When Clinton, pretending to preach like Barack Obama, said, "Now I could stand up here and say, let’s get everybody together, let’s get unified the sky will open, the light will come down, celestial choirs will be singing. And everyone will know we should do the right thing, and the world will be perfect, but I have no illusions about how hard this is going to be. You are not going to wave a magic wand and make the special interests disappear," she became every terrible mother who looks at her child who's shooting a basketball or pretend-singing in a microphone and says, "You'll never make it."

Oh, silly, starry-eyed Obama supporters, Clinton's trying to ruin your wet dream, she's trying to suck the life out of your party, and she desperately wants to shit in your corn flakes. The buzzkill to your Barack high, Clinton has decided that her role is to play the grown-up to all the stupid juveniles who think they might actually get a chance to upset the apple cart. She may as well be telling the teenagers in Bomont that dancing is against the law.
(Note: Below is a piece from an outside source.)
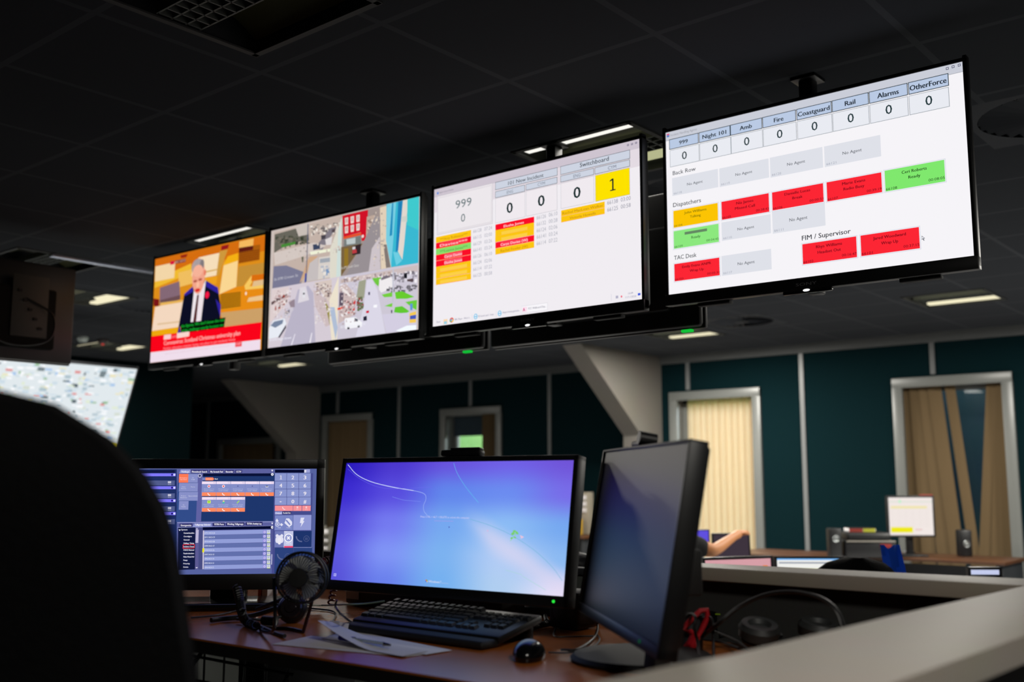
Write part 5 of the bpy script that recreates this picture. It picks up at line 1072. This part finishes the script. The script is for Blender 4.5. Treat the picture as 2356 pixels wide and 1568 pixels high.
# ================================================================== THE BLACK CHAIR, LEFT FOREGROUND
def office_chair(label, x, y, zf, rz, m=fabric, backh=.62, w=.52, seat=.50, flare=0, group='office chairs'):
    """faces +y locally"""
    r = thing('office_chair', label, 'chair', (x, y, zf), rz, group)
    mb = MB(); n, k = 18, 16; F_, B_ = [], []
    for j in range(n+1):
        t = j/n; z = seat+.06+backh*t
        for lst, off in ((F_, 0), (B_, 1)):
            row = []
            for i in range(k+1):
                s_ = i/k*2-1
                hw = w/2*(min(1, (.80+.32*t)) if t < .62 else max(.0, 1-((t-.62)/.385)**3.2)**.5)
                if flare: hw = w/2*((1.10-.24*t) if t < .70 else (1.10-.24*t)*max(.0, 1-((t-.70)/.302)**2.5)**.5)
                hw = max(hw, .004); xx = s_*hw
                bulge = .045*(1-abs(s_)**2.6)*(1-abs(2*t-1)**4)
                yy = -.20-.10*t*t+.05*s_*s_ + (bulge if off == 0 else -bulge-.03)
                row.append(mb.bm.verts.new((xx, yy, z)))
            lst.append(row)
    for j in range(n):
        for i in range(k):
            mb.bm.faces.new((F_[j][i], F_[j][i+1], F_[j+1][i+1], F_[j+1][i])); mb.bm.faces.new((B_[j][i], B_[j+1][i], B_[j+1][i+1], B_[j][i+1]))
        mb.bm.faces.new((F_[j][0], F_[j+1][0], B_[j+1][0], B_[j][0])); mb.bm.faces.new((F_[j][k], B_[j][k], B_[j+1][k], F_[j+1][k]))
    mb.bm.faces.new([v for v in F_[0]]+[v for v in reversed(B_[0])]); mb.bm.faces.new([v for v in F_[n]]+[v for v in reversed(B_[n])])
    mb.build('backrest', m, r)
    MB().box((0, .03, seat), (w*.98, .48, .09), bev=.04, seg=4).build('seat', m, r)
    MB().tube([(0, -.02, .10), (0, -.02, seat-.04)], .03, 12).build('gas_column', black, r)
    MB().tube(smooth_path([(0, -.10, seat-.05), (0, -.22, seat-.04), (0, -.27, seat+.04), (0, -.275, seat+.25)], 6), .022, 10).build('back_bar', black, r)
    for s_ in (-1, 1):
        MB().tube(smooth_path([(s_*.22, 0, seat-.04), (s_*.30, 0, seat), (s_*.31, -.02, seat+.18)], 6), .016, 8).box((s_*.31, .0, seat+.20), (.06, .25, .03), bev=.012).build('armrest', black, r)
    for q_ in range(5):
        a_ = q_*2*math.pi/5; MB().tube([(0, -.02, .11), (.29*math.cos(a_), -.02+.29*math.sin(a_), .075)], .022, 8, r2=.014).build('leg', black, r)
        MB().tube([(.29*math.cos(a_)-.012, -.02+.29*math.sin(a_), .032), (.29*math.cos(a_)+.012, -.02+.29*math.sin(a_), .032)], .030, 14).build('castor', black, r)
    return r
office_chair('large black chair back filling the lower left foreground', -1.31, .60, PLAT, R(35), backh=.632, w=.64, seat=.49, flare=1)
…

No, Obama's no Martin Luther King, Jr., but applied to King's most famous speech, Clinton's words might be, "I could stand up here and say that I have a dream, that I can just dream up a world where black and white children will play together, and then all my dreams'll come true and we'll let freedom ring and all of a sudden we'll be free at last. But I know how hard this is."

Jesus, it's like watching tumescent-cocked schnauzer try to fuck an unwilling tiger. There's a point where you just stop feeling sorry for the little bastard and realize it's gonna get what it deserves.